At another wedding at at a castle, the band is asked to let a friend of the newlyweds sit in. They reluctantly agree, and are surprised to see the very popular boy band veteran, Danny (Nick Jonas), step on stage. He sings Stevie Wonder’s “I Wish,” and it’s great. Though Rick had just dismissed Danny’s music as “manufactured content for young, excitable teens,” he discovers Danny is a genuine musician.
But, later that night, something even more remarkable transpires. Rick bumps into Danny, and the two quickly hit it off. They begin jamming together and sharing songs that need work. They are both so jazzed by their unlikely collaboration that they play into the next morning.
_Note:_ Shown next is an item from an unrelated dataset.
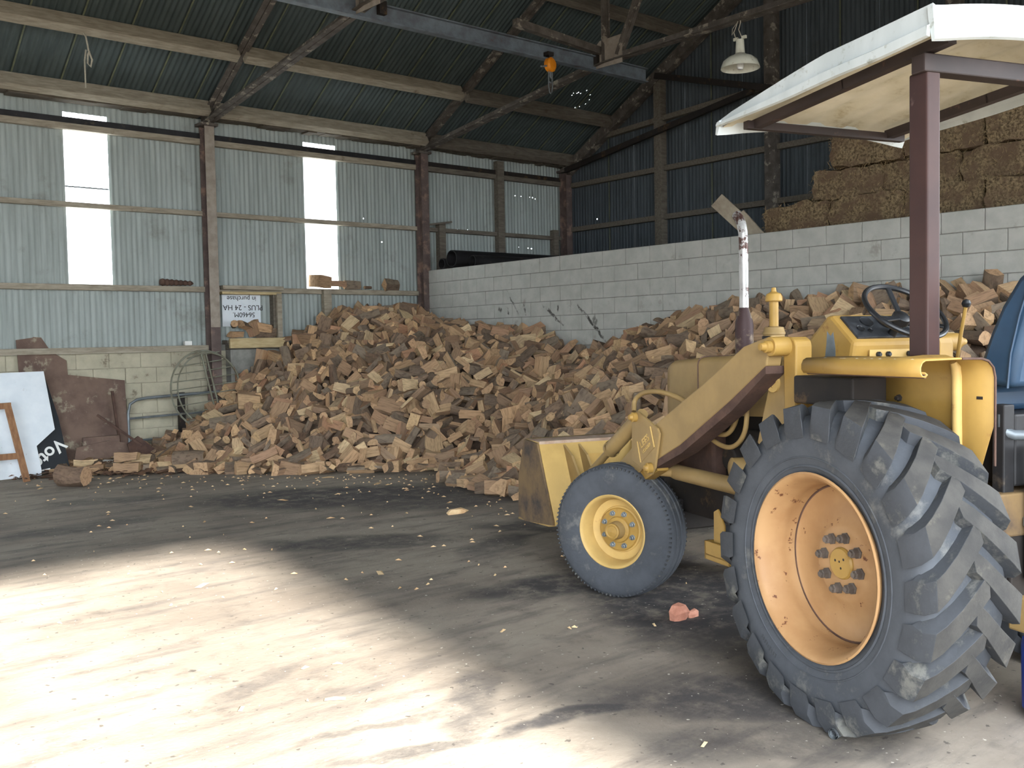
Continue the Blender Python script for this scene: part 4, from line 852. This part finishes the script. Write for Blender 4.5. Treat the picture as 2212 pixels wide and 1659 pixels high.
m = MB(); m.bar((2.22, -.52, .44), (2.22, .52, .44), .12, .10); m.tube([(2.22, .50, .30), (2.22, .50, .60)], .045, 12); m.tube([(2.22, -.50, .30), (2.22, -.50, .60)], .045, 12); m.bar((2.2, .28, .5), (2.2, -.28, .5), .2, .2); part(m, 'front_axle', 'engine', T, 35, .008)
# ---- chassis, engine, hood
m = MB(); m.b2((-.35, -.20, .48), (1.1, .20, .95)); m.b2((1.0, -.24, .52), (2.45, -.19, .74)); m.b2((1.0, .19, .52), (2.45, .24, .74)); m.b2((1.0, -.19, .56), (2.3, .19, .66)); part(m, 'chassis', 'engine', T, 0, .01)
m = MB(); m.b2((1.05, -.17, .66), (1.75, .17, 1.18)); m.tube([(1.55, .17, .92), (1.55, .27, .92)], .07, 16); m.tube([(1.25, .17, .80), (1.25, .24, .80)], .05, 16); m.b2((1.15, .17, 1.0), (1.45, .22, 1.1)); part(m, 'engine_block', 'engine', T, 35, .012)
m = MB(); m.lathe([(.0, 0), (.06, 0), (.065, .01), (.065, .12), (.05, .13), (0, .13)], 24, (1.36, .235, .885), (.25, 1, 0)); part(m, 'oil_filter', 'yellow_dull')
m = MB(); m.tube([(1.42, .25, .80), (1.42, .28, .84), (1.38, .28, .855), (1.2, .28, .87)], .007, 6); part(m, 'fuel_line', 'yellow_dull')
m = MB(); m.b2((1.72, -.26, .74), (2.26, .26, 1.14)); part(m, 'radiator_cowl', 'rust', T, 0, .02)
def hood_sec(x, zt, w_, zb, r=.05):
    pts = [(x, w_, zb), (x, w_, zt-r)]
    for i in range(1, 5): a = math.pi/2*i/4; pts.append((x, w_-r+r*math.cos(a), zt-r+r*math.sin(a)))
    for i in range(4, 0, -1): a = math.pi/2*i/4; pts.append((x, -w_+r-r*math.cos(a), zt-r+r*math.sin(a)))
    return pts+[(x, -w_, zt-r), (x, -w_, zb)]
def loft(secs):
    m = MB(); n = len(secs[0]); V = [p for s_ in secs for p in s_]
    F = [(i*n+k, i*n+(k+1) % n, (i+1)*n+(k+1) % n, (i+1)*n+k) for i in range(len(secs)-1) for k in range(n)]
    F += [tuple(range(n-1, -1, -1)), tuple((len(secs)-1)*n+k for k in range(n))]; m.add(V, F); return m
hd = part(loft([hood_sec(1.02, 1.545, .27, 1.20), hood_sec(1.80, 1.515, .27, 1.16), hood_sec(2.18, 1.488, .268, 1.10), hood_sec(2.245, 1.470, .255, 1.05), hood_sec(2.275, 1.435, .24, 1.0), hood_sec(2.285, 1.38, .23, .98)]), 'hood', 'yellow_dull', T, 40)
m = MB(); sc = hood_sec(1.86, 1.514, .2715, 1.12); m.tube([(p[0], p[1]*1.002, p[2]+.001) for p in sc], .004, 6); part(m, 'hood_seam', 'rust', hd)
m = MB(); m.b2((2.22, -.24, .62), (2.27, .24, 1.05)); part(m, 'front_grille', 'rust', T, 0, .01)
# exhaust and air cleaner
m = MB(); m.lathe([(.048, 1.46), (.055, 1.53), (.056, 1.70), (.052, 1.73), (.034, 1.79), (.029, 1.81)], 24, (1.763, 0, 0)); ex = part(m, 'exhaust_muffler', 'muffler', T, 50)
m = MB(); m.tube([(1.763, 0, 1.80), (1.764, 0, 2.20), (1.768, 0, 2.27), (1.785, 0, 2.325), (1.805, 0.0, 2.355), (1.835, 0, 2.385)], .029, 16, caps=False); m.tube([(1.835, 0, 2.385), (1.805, 0, 2.355)], .025, 16, caps=False); part(m, 'exhaust_stack', 'chrome_peel', ex, 60)
m = MB(); m.lathe([(.056, 1.50), (.060, 1.56), (.062, 1.64), (.066, 1.645), (.066, 1.655), (.062, 1.66), (.055, 1.685), (.026, 1.69)], 24, (1.47, 0, 0)); ac = part(m, 'air_cleaner', 'yellow_dull')
m = MB(); m.lathe([(.027, 1.685), (.027, 1.84)], 20, (1.47, 0, 0)); part(m, 'intake_pipe', 'yellow', ac)
m = MB(); m.lathe([(.0, 1.835), (.045, 1.835), (.05, 1.84), (.049, 1.862), (.04, 1.88), (.02, 1.89), (.016, 1.893), (.013, 1.915), (0, 1.918)], 24, (1.47, 0, 0)); part(m, 'intake_cap', 'yellow', ac)
m = MB(); m.lathe([(.0635, 1.615), (.068, 1.618), (.068, 1.632), (.0635, 1.635)], 24, (1.47, 0, 0)); part(m, 'clamp_band', 'black_metal', ac)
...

The actual moment of artistic creation, and the craft it requires, is something the movies almost always skip over. But capturing collaborative juices flowing is exactly what Carney excels at. You can feel his joy in it. So it’s fitting that one of the unfinished songs Rick plays for Danny, “How to Write a Song (Without You),” is about creative invention.
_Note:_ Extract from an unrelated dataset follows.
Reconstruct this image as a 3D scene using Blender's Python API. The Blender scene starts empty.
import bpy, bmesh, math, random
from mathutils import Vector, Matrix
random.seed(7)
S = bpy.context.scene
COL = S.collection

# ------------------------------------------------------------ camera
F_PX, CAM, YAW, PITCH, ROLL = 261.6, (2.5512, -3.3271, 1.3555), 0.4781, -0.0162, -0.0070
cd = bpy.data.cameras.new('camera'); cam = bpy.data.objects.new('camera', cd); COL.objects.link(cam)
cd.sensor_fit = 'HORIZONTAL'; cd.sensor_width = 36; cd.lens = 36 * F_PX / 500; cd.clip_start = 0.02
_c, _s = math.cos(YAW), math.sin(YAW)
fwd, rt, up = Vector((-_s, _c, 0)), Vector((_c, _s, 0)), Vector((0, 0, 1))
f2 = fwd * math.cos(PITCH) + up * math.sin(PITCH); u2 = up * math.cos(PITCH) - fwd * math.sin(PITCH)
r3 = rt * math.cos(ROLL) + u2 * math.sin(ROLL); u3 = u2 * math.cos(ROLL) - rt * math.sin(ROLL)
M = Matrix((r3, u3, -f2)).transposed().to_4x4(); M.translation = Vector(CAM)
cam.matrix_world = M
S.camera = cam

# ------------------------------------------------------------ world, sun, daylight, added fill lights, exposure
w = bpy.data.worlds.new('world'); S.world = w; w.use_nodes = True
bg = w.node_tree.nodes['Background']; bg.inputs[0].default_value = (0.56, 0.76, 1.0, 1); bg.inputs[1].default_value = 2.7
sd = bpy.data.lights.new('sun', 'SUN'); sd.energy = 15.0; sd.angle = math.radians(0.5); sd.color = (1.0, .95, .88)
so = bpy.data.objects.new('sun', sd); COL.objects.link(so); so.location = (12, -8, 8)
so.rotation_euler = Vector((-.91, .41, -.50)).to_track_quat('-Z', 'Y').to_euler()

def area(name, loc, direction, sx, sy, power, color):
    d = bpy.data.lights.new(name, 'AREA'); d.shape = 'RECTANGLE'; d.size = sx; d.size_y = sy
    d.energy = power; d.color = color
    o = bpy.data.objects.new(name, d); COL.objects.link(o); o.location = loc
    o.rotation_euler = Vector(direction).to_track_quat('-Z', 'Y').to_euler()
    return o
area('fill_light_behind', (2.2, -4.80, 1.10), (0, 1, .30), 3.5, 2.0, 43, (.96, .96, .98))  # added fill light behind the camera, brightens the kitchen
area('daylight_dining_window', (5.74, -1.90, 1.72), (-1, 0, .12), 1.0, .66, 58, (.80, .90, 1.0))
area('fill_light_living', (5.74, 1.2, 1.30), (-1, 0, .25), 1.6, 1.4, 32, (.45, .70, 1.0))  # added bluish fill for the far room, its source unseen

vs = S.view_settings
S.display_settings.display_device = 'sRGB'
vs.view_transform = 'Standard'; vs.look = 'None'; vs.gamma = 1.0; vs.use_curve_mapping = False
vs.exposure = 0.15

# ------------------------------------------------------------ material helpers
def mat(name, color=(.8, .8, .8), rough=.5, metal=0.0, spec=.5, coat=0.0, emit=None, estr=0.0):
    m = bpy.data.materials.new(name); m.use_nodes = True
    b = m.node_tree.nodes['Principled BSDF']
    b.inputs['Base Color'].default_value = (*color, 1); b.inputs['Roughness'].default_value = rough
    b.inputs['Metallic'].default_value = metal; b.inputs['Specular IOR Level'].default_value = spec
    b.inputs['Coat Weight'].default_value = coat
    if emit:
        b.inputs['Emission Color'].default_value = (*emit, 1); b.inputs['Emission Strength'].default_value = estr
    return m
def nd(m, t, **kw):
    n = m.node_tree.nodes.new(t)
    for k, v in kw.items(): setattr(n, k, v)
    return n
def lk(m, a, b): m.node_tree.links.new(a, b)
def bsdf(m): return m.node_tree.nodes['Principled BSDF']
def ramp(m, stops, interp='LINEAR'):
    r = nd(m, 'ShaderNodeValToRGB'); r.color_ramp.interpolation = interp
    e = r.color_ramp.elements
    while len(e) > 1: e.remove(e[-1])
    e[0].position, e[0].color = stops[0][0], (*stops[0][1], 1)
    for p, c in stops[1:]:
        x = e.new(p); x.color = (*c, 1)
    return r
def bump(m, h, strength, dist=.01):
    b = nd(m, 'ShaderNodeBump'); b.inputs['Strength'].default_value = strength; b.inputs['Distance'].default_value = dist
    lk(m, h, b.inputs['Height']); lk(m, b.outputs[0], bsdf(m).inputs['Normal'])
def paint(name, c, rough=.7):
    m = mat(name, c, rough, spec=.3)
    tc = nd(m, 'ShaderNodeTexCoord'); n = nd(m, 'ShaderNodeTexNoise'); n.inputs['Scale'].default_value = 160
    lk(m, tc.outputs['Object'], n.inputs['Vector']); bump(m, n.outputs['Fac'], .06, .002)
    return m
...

It’s here when you wonder where “Power Ballad” is headed. Is this, for Rick, the beginning of a beautiful friendship? Will they turn into the next great songwriting duo, lifting Rick out of weddings and proving to the world that Danny is more than a boy-band pretty face?
That is very possibly the movie Carney might have made a decade ago. But “Power Ballad,” which he co-wrote with Peter McDonald (who also co-stars as a band member), shifts six months ahead in time. Rick is standing in a shopping mall when the familiar lyrics of “How to Write a Song” softly float through the stores. He stands dumbfounded in the gleaming halls of commerce, a befuddlement that slowly turns into outrage the bigger and bigger Danny’s smash hit grows.
“Power Ballad” loses some of its steam in its second half, which follows Rick’s struggle for justice. Making things considerably harder is that he can find no recorded demo of the song. His family and his band don’t even really believe him.
But even as the movie struggles to sustain its opening refrain, Carney’s film is always riffing on ideas of authenticity and aspiration in music. That Jonas is, himself, a former boy band star who has at times gone it alone, lends the movie a direct connection to contemporary music, where tussles over authorship are increasingly common.
Jonas has been good in other films (notably the “Jumanji” movies), but this is his most ambitious and convincing performance to date. It’s a testament to the movie that Danny’s theft isn’t a purely villainous act. He gives the song a bridge and the vocal power to take it to another level. He’s under mounting pressure from his label to deliver a hit. An executive (Jack Reynor) wants “Danny 2.0” but has little faith he can supply it.
But it’s an even more well-tailored role for Rudd. He memorably and very goofily played a bassist in the 2009 comedy “I Love You, Man.” But while he sings well, it’s not his musical chops that lift the performance. It’s more that Rick, a contented family man with unrealized rock-star dreams, gives the exceptionally genial Rudd more notes to play as an actor. Rudd makes for a very likeable everyman out to convince the world he is capable of a beautiful song.
And that’s the abiding belief of Carney’s. No matter all the struggles, the artistic injustices, the corporate hegemony, he still believes that if you make something truly soulful, it will break through. It will claw its way to the surface, and move people. It’s undoubtedly gotten harder since “Once,” this movie seems to admit. The world is against you. But what one person can offer, a ballad or otherwise, still has power. Fairy tale or not, that’s worth believing in.
“Power Ballad,” a Lionsgate release in theaters Friday, is rated R by the Motion Picture Association for “language throughout and some drug use.” Running time: 108 minutes. Three stars out of four.